▶ [Directive]: Look for the line containing "Reconstruct this image" and the line containing "COL=bpy.context.collection" in the entries below. Copy those two and all lines between them exactly, leaving out pictures.

▶ [Exercise material]:
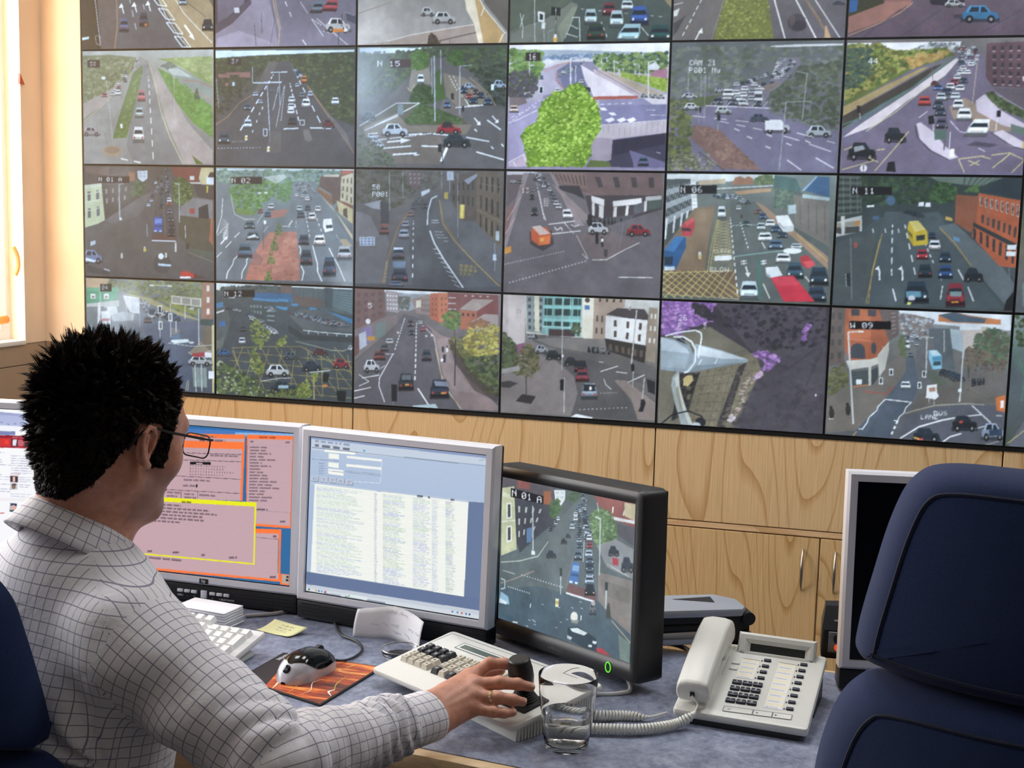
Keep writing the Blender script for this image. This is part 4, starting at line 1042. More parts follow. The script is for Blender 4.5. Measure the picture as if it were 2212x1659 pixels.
def head_sdf(L):
    A = np.abs(L[:, 0]); Lm = L.copy(); Lm[:, 0] = A
    d = ell(L, (0, -0.011, 0.023), (0.0755, 0.081, 0.075))
    d = smin(d, ell(L, (0, 0.022, 0.020), (0.064, 0.064, 0.055)), 0.03)
    d = smin(d, ell(L, (0, 0.032, -0.036), (0.061, 0.056, 0.074)), 0.03)
    d = smin(d, cone(Lm, (0.052, -0.004, -0.060), (0.012, 0.062, -0.094), 0.017, 0.019), 0.025)
    d = smin(d, cone(Lm, (0.0, 0.070, -0.096), (0.010, 0.070, -0.096), 0.016, 0.015), 0.02)
    d = smin(d, sph(Lm, (0.044, 0.050, -0.030), 0.023), 0.02)
    d = smin(d, cone(Lm, (0.0, 0.083, 0.016), (0.040, 0.072, 0.017), 0.011, 0.010), 0.014)
    d = smax(d, -sph(Lm, (0.032, 0.101, -0.003), 0.014), 0.014)
    d = smin(d, sph(Lm, (0.032, 0.0745, -0.003), 0.0125), 0.004)
    d = smin(d, chain(L, [(0, 0.086, 0.006), (0, 0.101, -0.018), (0, 0.109, -0.034)], [0.008, 0.009, 0.0105], 0.006), 0.010)
    d = smin(d, sph(Lm, (0.010, 0.098, -0.039), 0.0075), 0.006)
    d = smin(d, ell(L, (0, 0.089, -0.061), (0.021, 0.009, 0.0045)), 0.005); d = smin(d, ell(L, (0, 0.0885, -0.070), (0.018, 0.009, 0.005)), 0.005)
    d = smin(d, cone(L, (0, -0.034, -0.040), NK, 0.055, 0.054), 0.03)
    d = smin(d, cone(L, NK, NBL, 0.054, 0.066), 0.03)
    d = smin(d, ear_sdf(L, 1), 0.006); d = smin(d, ear_sdf(L, -1), 0.006)
    return d
HV, HF = surf_nets(head_sdf, (-0.11, -0.13, -0.30), (0.11, 0.135, 0.13), 0.0022)
# ---------------- right hand and forearm
P_ = lambda x, y, t: atd(x, y, t)
MCP = [P_(1015, 1464, 1.722), P_(1023, 1480, 1.702), P_(1019, 1504, 1.687), P_(1014, 1528, 1.680)]
FING = [[P_(1057, 1434, 1.737), P_(1088, 1434, 1.743), P_(1108, 1439, 1.742)],
        [P_(1078, 1475, 1.700), P_(1118, 1478, 1.705), P_(1146, 1484, 1.708)],
        [P_(1075, 1507, 1.682), P_(1108, 1512, 1.686), P_(1129, 1516, 1.692)],
        [P_(1064, 1538, 1.672), P_(1088, 1541, 1.674), P_(1108, 1539, 1.678)]]
FR = [[0.0098, 0.0086, 0.0076, 0.0062], [0.0100, 0.0088, 0.0078, 0.0064], [0.0096, 0.0082, 0.0072, 0.0060], [0.0088, 0.0072, 0.0062, 0.0053]]
dirF = (E_R-W_R)/np.linalg.norm(E_R-W_R)
acrossW = (MCP[3]-MCP[0]); acrossW -= dirF*(acrossW@dirF); acrossW /= np.linalg.norm(acrossW)
nrmW = np.cross(acrossW, dirF); nrmW *= np.sign(nrmW@(CAM-W_R)); nrmW /= np.linalg.norm(nrmW)
THUMB = [P_(958, 1520, 1.690), P_(1006, 1486, 1.752), P_(1046, 1456, 1.772), P_(1080, 1447, 1.768)]
def hand_sdf(P):
    a, b = W_R-acrossW*0.014, W_R+acrossW*0.014
    d = smin(cone(P, a+dirF*0.10, a, 0.024, 0.0165), cone(P, b+dirF*0.10, b, 0.024, 0.0165), 0.012)
    for i in range(4):
        w = W_R+acrossW*(-0.015+0.010*i)
        d = smin(d, cone(P, w, MCP[i]-nrmW*0.004, 0.0145, 0.0135), 0.012)
    # flesh of the palm under the knuckles
    pc = (MCP[0]+MCP[3]+W_R*1.2)/3.2-nrmW*0.012
    d = smin(d, cone(P, (MCP[0]+W_R)/2-nrmW*0.012, (MCP[3]+W_R)/2-nrmW*0.012, 0.015, 0.013), 0.015)
    for i in range(4):
        pts = [MCP[i]]+FING[i]; m = (pts[0]+pts[1])/2
        d = smin(d, chain(P, pts, FR[i], 0.003), 0.007)
        for j in (1, 2): d = smin(d, sph(P, pts[j]+nrmW*0.0012, FR[i][j]*0.97), 0.003)
        d = smin(d, sph(P, pts[0]+nrmW*0.002, 0.0095), 0.008)
        # tendon ridges on the back of the hand
        d = smin(d, cone(P, W_R+acrossW*(-0.010+0.006*i)+nrmW*0.0125, MCP[i]+nrmW*0.0075, 0.002, 0.0030), 0.006)
    d = smin(d, cone(P, W_R-acrossW*0.012-nrmW*0.004, THUMB[0], 0.014, 0.0155), 0.012)
    d = smin(d, chain(P, THUMB, [0.0150, 0.0118, 0.0105, 0.0080], 0.004), 0.010)
    # nails: slight flats near the tips
    return d
allp = np.array(MCP+sum(FING, [])+THUMB+[W_R, W_R+dirF*0.05])
RV, RF = surf_nets(hand_sdf, allp.min(0)-0.03, allp.max(0)+0.03, 0.0015)
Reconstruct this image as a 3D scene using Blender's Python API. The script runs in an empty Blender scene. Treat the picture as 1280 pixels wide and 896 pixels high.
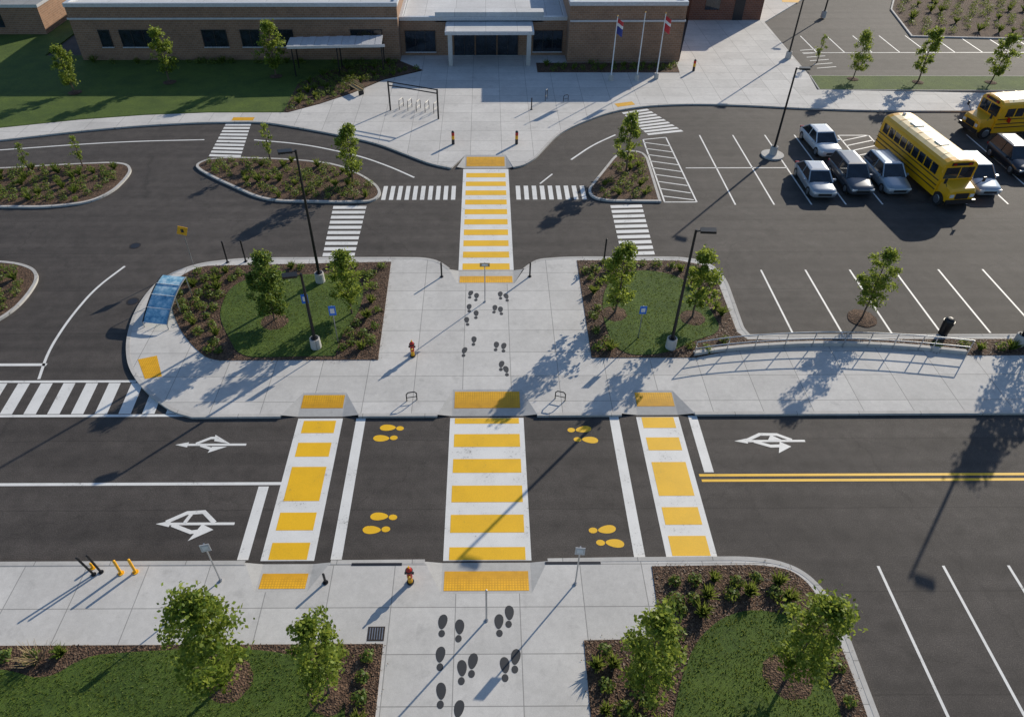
import bpy, math, random
from mathutils import Vector, Matrix, noise
R=random.Random(7)
sc=bpy.context.scene
COL=bpy.context.collection

# ------------------------------------------------------------------ materials
def newmat(name):
    m=bpy.data.materials.new(name); m.use_nodes=True; nt=m.node_tree; nt.nodes.clear()
    out=nt.nodes.new('ShaderNodeOutputMaterial'); b=nt.nodes.new('ShaderNodeBsdfPrincipled')
    nt.links.new(b.outputs[0],out.inputs[0])
    return m,nt,b,out
def N(nt,t,**k):
    n=nt.nodes.new(t)
    for a,v in k.items(): setattr(n,a,v)
    return n
def noise_tex(nt,scale,detail=4,rough=.6,vec=None):
    n=N(nt,'ShaderNodeTexNoise'); n.inputs['Scale'].default_value=scale; n.inputs['Detail'].default_value=detail; n.inputs['Roughness'].default_value=rough
    if vec is not None: nt.links.new(vec,n.inputs['Vector'])
    return n
def ramp(nt,src,stops):
    r=N(nt,'ShaderNodeValToRGB'); nt.links.new(src,r.inputs[0])
    e=r.color_ramp.elements
    while len(e)<len(stops): e.new(.5)
    for i,(p,c) in enumerate(stops):
        e[i].position=p; e[i].color=(c[0],c[1],c[2],1) if hasattr(c,'__len__') else (c,c,c,1)
    return r
def mix(nt,a,b,fac,mode='MIX'):
    m=N(nt,'ShaderNodeMix',data_type='RGBA',blend_type=mode)
    if hasattr(fac,'is_linked'): nt.links.new(fac,m.inputs[0])
    else: m.inputs[0].default_value=fac
    for s,i in ((a,6),(b,7)):
        if hasattr(s,'is_linked'): nt.links.new(s,m.inputs[i])
        else: m.inputs[i].default_value=(s[0],s[1],s[2],1)
    return m.outputs[2]
def bump(nt,b,src,strength,dist=.02):
    n=N(nt,'ShaderNodeBump'); n.inputs['Strength'].default_value=strength; n.inputs['Distance'].default_value=dist
    nt.links.new(src,n.inputs['Height']); nt.links.new(n.outputs[0],b.inputs['Normal'])
def pos(nt):
    return N(nt,'ShaderNodeNewGeometry').outputs['Position']
def math_n(nt,op,a,b=None,c=None):
    n=N(nt,'ShaderNodeMath',operation=op)
    for i,s in enumerate((a,b,c)):
        if s is None: continue
        if hasattr(s,'is_linked'): nt.links.new(s,n.inputs[i])
        else: n.inputs[i].default_value=s
    return n.outputs[0]

def simple(name,col,rough=.6,metal=0,var=.12,vscale=6,coat=0):
    m,nt,b,o=newmat(name)
    n=noise_tex(nt,vscale,4,.6,N(nt,'ShaderNodeTexCoord').outputs['Object'])
    d=[c*(1-var) for c in col]; l=[min(1,c*(1+var)) for c in col]
    r=ramp(nt,n.outputs[0],[(.3,d),(.7,l)])
    nt.links.new(r.outputs[0],b.inputs['Base Color'])
    b.inputs['Roughness'].default_value=rough; b.inputs['Metallic'].default_value=metal
    b.inputs['Coat Weight'].default_value=coat
    return m

def asphalt_mat():
    m,nt,b,o=newmat('asphalt'); p=pos(nt)
    n1=noise_tex(nt,.09,5,.6,p); n2=noise_tex(nt,1.3,6,.7,p); n3=noise_tex(nt,22,3,.85,p)
    r1=ramp(nt,n1.outputs[0],[(.3,(.054,.0465,.042)),(.7,(.080,.070,.063))])
    r2=ramp(nt,n2.outputs[0],[(.35,.82),(.65,1.16)])
    r3=ramp(nt,n3.outputs[0],[(.3,.50),(.52,1.0),(.70,1.9)])
    c=mix(nt,r1.outputs[0],r2.outputs[0],1,'MULTIPLY'); c=mix(nt,c,r3.outputs[0],1,'MULTIPLY')
    mp=N(nt,'ShaderNodeMapping'); nt.links.new(p,mp.inputs[0]); mp.inputs['Scale'].default_value=(.04,1.1,1)
    ns=noise_tex(nt,1.0,3,.5,mp.outputs[0])
    rs=ramp(nt,ns.outputs[0],[(.35,.82),(.65,1.16)])
    c=mix(nt,c,rs.outputs[0],.9,'MULTIPLY')
    s=N(nt,'ShaderNodeSeparateXYZ'); nt.links.new(p,s.inputs[0])
    wob=noise_tex(nt,.6,3,.6,p)
    yy=math_n(nt,'MULTIPLY_ADD',wob.outputs[0],.12,s.outputs[1])
    q=math_n(nt,'DIVIDE',math_n(nt,'ADD',yy,399.9),3.95); fr=math_n(nt,'FRACT',q)
    e=math_n(nt,'MINIMUM',fr,math_n(nt,'SUBTRACT',1.0,fr)); rj=ramp(nt,e,[(.004,.55),(.010,1.0)])
    c=mix(nt,c,rj.outputs[0],.6,'MULTIPLY')
    v=N(nt,'ShaderNodeTexVoronoi',feature='DISTANCE_TO_EDGE'); v.inputs['Scale'].default_value=.13
    nd=noise_tex(nt,.9,4,.6,p); va=N(nt,'ShaderNodeVectorMath',operation='MULTIPLY_ADD')
    nt.links.new(nd.outputs['Color'],va.inputs[0]); va.inputs[1].default_value=(1.6,1.6,0); nt.links.new(p,va.inputs[2]); nt.links.new(va.outputs[0],v.inputs['Vector'])
    rc=ramp(nt,v.outputs['Distance'],[(.0,.45),(.005,1.0)])
    c=mix(nt,c,rc.outputs[0],.45,'MULTIPLY')
    no=noise_tex(nt,.55,3,.5,p); ro=ramp(nt,no.outputs[0],[(.30,.72),(.42,1)])
    c=mix(nt,c,ro.outputs[0],.7,'MULTIPLY')
    nt.links.new(c,b.inputs['Base Color']); b.inputs['Roughness'].default_value=.82; b.inputs['Specular IOR Level'].default_value=.4
    bump(nt,b,n3.outputs[0],.6,.01)
    return m

def concrete_mat(name,base,gx=2.44,gy=1.83,ox=0,oy=0,joint=True,var=.08):
    m,nt,b,o=newmat(name); p=pos(nt)
    n1=noise_tex(nt,.35,5,.6,p); n2=noise_tex(nt,4,6,.7,p); n3=noise_tex(nt,40,2,.6,p)
    r1=ramp(nt,n1.outputs[0],[(.3,[c*.88 for c in base]),(.7,[c*1.07 for c in base])])
    r2=ramp(nt,n2.outputs[0],[(.3,.90),(.7,1.06)]); r3=ramp(nt,n3.outputs[0],[(.3,.88),(.7,1.07)])
    c=mix(nt,r1.outputs[0],r2.outputs[0],1,'MULTIPLY'); c=mix(nt,c,r3.outputs[0],1,'MULTIPLY')
    if joint:
        s=N(nt,'ShaderNodeSeparateXYZ'); nt.links.new(p,s.inputs[0])
        def ax(o_,g,off):
            q=math_n(nt,'DIVIDE',math_n(nt,'ADD',o_,off+1000*g),g)
            fl=math_n(nt,'FLOOR',q); fr=math_n(nt,'SUBTRACT',q,fl)
            e=math_n(nt,'MULTIPLY',math_n(nt,'MINIMUM',fr,math_n(nt,'SUBTRACT',1.0,fr)),g)
            return fl,e
        fx,ex=ax(s.outputs[0],gx,ox); fy,ey=ax(s.outputs[1],gy,oy)
        d=math_n(nt,'MINIMUM',ex,ey)
        rj=ramp(nt,d,[(.008,.45),(.022,1.0)])
        cx=N(nt,'ShaderNodeCombineXYZ'); nt.links.new(fx,cx.inputs[0]); nt.links.new(fy,cx.inputs[1])
        wn=N(nt,'ShaderNodeTexWhiteNoise',noise_dimensions='2D'); nt.links.new(cx.outputs[0],wn.inputs['Vector'])
        rw=ramp(nt,wn.outputs['Value'],[(0,1-var),(1,1+var*.6)])
        c=mix(nt,c,rw.outputs[0],1,'MULTIPLY'); c=mix(nt,c,rj.outputs[0],1,'MULTIPLY')
    ns=noise_tex(nt,1.1,4,.7,p); rs=ramp(nt,ns.outputs[0],[(.28,.74),(.42,1)])
    c=mix(nt,c,rs.outputs[0],.6,'MULTIPLY')
    nt.links.new(c,b.inputs['Base Color']); b.inputs['Roughness'].default_value=.85
    bump(nt,b,n2.outputs[0],.12,.01)
    return m

def paint_mat(name,col,wear=.32):
    m,nt,b,o=newmat(name); p=pos(nt)
    n=noise_tex(nt,7,6,.8,p); n2=noise_tex(nt,.8,3,.6,p); n3=noise_tex(nt,30,3,.7,p)
    a=math_n(nt,'MULTIPLY_ADD',n2.outputs[0],.5,n.outputs[0])
    r=ramp(nt,a,[(wear+.20,1),(wear+.33,0)])
    rr=ramp(nt,n3.outputs[0],[(.3,[c*.82 for c in col]),(.65,col)])
    r2=ramp(nt,n2.outputs[0],[(.3,.90),(.6,1.0)])
    cc=mix(nt,rr.outputs[0],r2.outputs[0],1,'MULTIPLY')
    c=mix(nt,cc,(.10,.09,.08),math_n(nt,'MULTIPLY',r.outputs[0],.75))
    nt.links.new(c,b.inputs['Base Color']); b.inputs['Roughness'].default_value=.6
    return m

def grass_mat(name,dark,light):
    m,nt,b,o=newmat(name); p=pos(nt)
    n1=noise_tex(nt,.5,5,.65,p); n2=noise_tex(nt,7,5,.7,p); n3=noise_tex(nt,40,2,.7,p)
    r=ramp(nt,n1.outputs[0],[(.3,dark),(.7,light)]); r2=ramp(nt,n2.outputs[0],[(.3,.65),(.7,1.3)]); r3=ramp(nt,n3.outputs[0],[(.3,.55),(.7,1.4)])
    c=mix(nt,r.outputs[0],r2.outputs[0],1,'MULTIPLY'); c=mix(nt,c,r3.outputs[0],1,'MULTIPLY')
    nt.links.new(c,b.inputs['Base Color']); b.inputs['Roughness'].default_value=.9
    bump(nt,b,n3.outputs[0],.7,.04)
    return m
def mulch_mat():
    m,nt,b,o=newmat('mulch'); p=pos(nt)
    v=N(nt,'ShaderNodeTexVoronoi'); v.inputs['Scale'].default_value=16; nt.links.new(p,v.inputs['Vector'])
    n1=noise_tex(nt,1.5,5,.7,p)
    r=ramp(nt,v.outputs['Color'],[(.1,(.040,.022,.013)),(.6,(.110,.062,.037)),(.95,(.20,.125,.078))])
    r2=ramp(nt,n1.outputs[0],[(.3,.7),(.7,1.25)])
    c=mix(nt,r.outputs[0],r2.outputs[0],1,'MULTIPLY')
    nt.links.new(c,b.inputs['Base Color']); b.inputs['Roughness'].default_value=.95
    bump(nt,b,v.outputs['Distance'],.8,.05)
    return m
def leaf_mat(name,stops,trans=.35):
    m,nt,b,o=newmat(name)
    g=N(nt,'ShaderNodeNewGeometry')
    r=ramp(nt,g.outputs['Random Per Island'],stops)
    nt.links.new(r.outputs[0],b.inputs['Base Color']); b.inputs['Roughness'].default_value=.55; b.inputs['Specular IOR Level'].default_value=.35
    if trans:
        t=N(nt,'ShaderNodeBsdfTranslucent'); c=mix(nt,r.outputs[0],(1.0,1.0,.25),.16)
        nt.links.new(c,t.inputs[0])
        ms=N(nt,'ShaderNodeMixShader'); ms.inputs[0].default_value=trans
        nt.links.new(b.outputs[0],ms.inputs[1]); nt.links.new(t.outputs[0],ms.inputs[2]); nt.links.new(ms.outputs[0],o.inputs[0])
    return m
def brick_mat(name,c1,c2,mortar):
    m,nt,b,o=newmat(name)
    tc=N(nt,'ShaderNodeTexCoord'); s=N(nt,'ShaderNodeSeparateXYZ'); nt.links.new(tc.outputs['Object'],s.inputs[0])
    cb=N(nt,'ShaderNodeCombineXYZ'); nt.links.new(math_n(nt,'ADD',s.outputs[0],s.outputs[1]),cb.inputs[0]); nt.links.new(s.outputs[2],cb.inputs[1])
    br=N(nt,'ShaderNodeTexBrick'); nt.links.new(cb.outputs[0],br.inputs['Vector'])
    br.inputs['Color1'].default_value=(*c1,1); br.inputs['Color2'].default_value=(*c2,1); br.inputs['Mortar'].default_value=(*mortar,1)
    br.inputs['Scale'].default_value=1; br.inputs['Brick Width'].default_value=.4; br.inputs['Row Height'].default_value=.2; br.inputs['Mortar Size'].default_value=.012
    n=noise_tex(nt,.6,5,.6,tc.outputs['Object']); r=ramp(nt,n.outputs[0],[(.3,.85),(.7,1.12)])
    c=mix(nt,br.outputs['Color'],r.outputs[0],1,'MULTIPLY')
    nt.links.new(c,b.inputs['Base Color']); b.inputs['Roughness'].default_value=.9
    return m
def glass_mat(name,col=(.015,.02,.028)):
    m,nt,b,o=newmat(name)
    n=noise_tex(nt,1.5,2,.5,N(nt,'ShaderNodeTexCoord').outputs['Object']); r=ramp(nt,n.outputs[0],[(.3,[c*.6 for c in col]),(.7,[c*1.6 for c in col])])
    nt.links.new(r.outputs[0],b.inputs['Base Color']); b.inputs['Roughness'].default_value=.06; b.inputs['Specular IOR Level'].default_value=.8
    return m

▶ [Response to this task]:
Reconstruct this image as a 3D scene using Blender's Python API. The script runs in an empty Blender scene. Treat the picture as 1280 pixels wide and 896 pixels high.
import bpy, math, random
from mathutils import Vector, Matrix, noise
R=random.Random(7)
sc=bpy.context.scene
COL=bpy.context.collection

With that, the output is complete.